Could the time of year have some relevance here? When I sat down to write this, it was Halloween, the holiday that, according to some savants, the barrier between the living and he dead becomes porous and allows those Who Have Passed Before Us to visit the realm of the breathing and… I don’t know – give the finger to the girl who dumped you in high school? Scare the living hell out of granny? Reap mountainous profits?

Ah, that last one. Like virtually everything else, Halloween, which began as a modest little wingding with religious roots, has become monetized and so parents buy loads of tooth-rotting sweets to hand out to the neighbors’ offspring and costumes for their own cuties to wear as they foray onto the block in quest of rotten teeth.

Sometimes the costumes are kind of traditional – ghosts, witches, princesses – but, it seems to me looking through the wrong end of the telescope, that more and more trick-or-treaters are opting for outfits adapted from the garb worn by the superheroes of movies, television and, and – what am I neglecting? Oh sure – comic books for those who prefer a touch of the archaic in their entertainment. Profits a’waiting, for sure.

But the comicbook/Halloween synergy isn’t all that links holiday with comics. (All hands brace for comic book trivia!) For a few years in the past century, a smallish Vermont town called Rutland staged an annual Halloween parade and encouraged paraders to dress as comics characters.
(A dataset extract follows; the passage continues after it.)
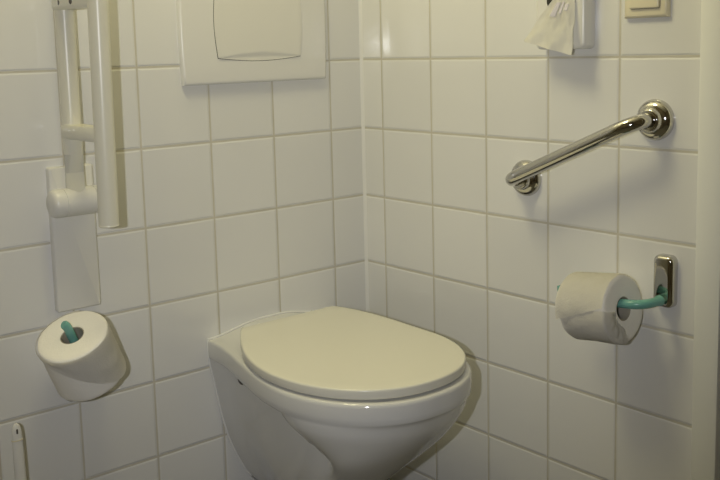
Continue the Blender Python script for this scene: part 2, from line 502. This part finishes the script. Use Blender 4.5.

A Rutland resident named Tom Fagan upped the ante by inviting comics professionals to participate in the shenanigans and – surprise! some of us did. A town full of cheerful citizens, partying with colleagues, maybe something to eat and drink and maybe even the inspiration for a comic book or two, down the line… anybody see anything not to like? Thought not.

The festivities ended somewhere north of midnight when Tom opened the doors to a big old mansion he owned and invited all and sundry to find a place to sleep. We did, and the next morning we drove through the glorious New England autumn back to the real world.

And I was scared of what, exactly? I’d encountered my share of spookies in the previous 24 hours, but they had been more likely to generate giggles rather than screams.